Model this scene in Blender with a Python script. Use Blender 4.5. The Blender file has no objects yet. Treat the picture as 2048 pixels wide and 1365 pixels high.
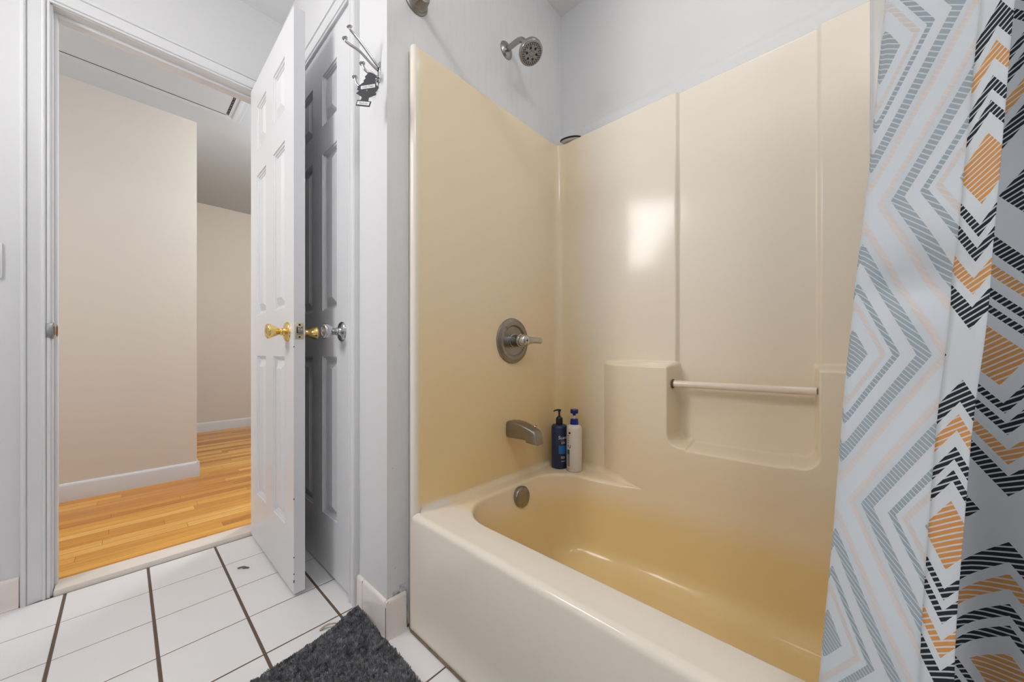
import bpy, bmesh, math, random
from mathutils import Vector, Matrix
random.seed(7)
R = math.radians
scene = bpy.context.scene
col = scene.collection

# ------------------------------------------------------------ camera, world, light, exposure
cam_d = bpy.data.cameras.new('camera')
cam_d.sensor_width = 36.0
cam_d.lens = 36.0 * 716.94 / 2048.0
cam_d.shift_y = 21.42 / 2048.0
cam_d.clip_start = 0.02
cam = bpy.data.objects.new('camera', cam_d)
col.objects.link(cam)
cam.location = (0, 0, 0.845)
cam.rotation_euler = (R(90), 0, R(42.692))
scene.camera = cam

world = bpy.data.worlds.new('world')
scene.world = world
world.use_nodes = True
world.node_tree.nodes['Background'].inputs[0].default_value = (0.75, 0.82, 0.9, 1)
world.node_tree.nodes['Background'].inputs[1].default_value = 0.3

def lamp(name, kind, loc, energy, color=(1, 1, 1), size=0.2, size_y=None, rot=(0, 0, 0)):
    d = bpy.data.lights.new(name, kind)
    d.energy = energy
    d.color = color
    if kind == 'AREA':
        d.shape = 'RECTANGLE' if size_y else 'SQUARE'
        d.size = size
        if size_y: d.size_y = size_y
    else:
        d.shadow_soft_size = size
    o = bpy.data.objects.new(name, d)
    col.objects.link(o)
    o.location = loc
    o.rotation_euler = rot
    return o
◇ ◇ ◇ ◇
### What you need to do
From the top of the listing above, repeat each line exactly until you reach the line containing "col = scene.collection", and repeat that one too. Leave the pictures out.

### Written answer
Model this scene in Blender with a Python script. Use Blender 4.5. The Blender file has no objects yet. Treat the picture as 2048 pixels wide and 1365 pixels high.
import bpy, bmesh, math, random
from mathutils import Vector, Matrix
random.seed(7)
R = math.radians
scene = bpy.context.scene
col = scene.collection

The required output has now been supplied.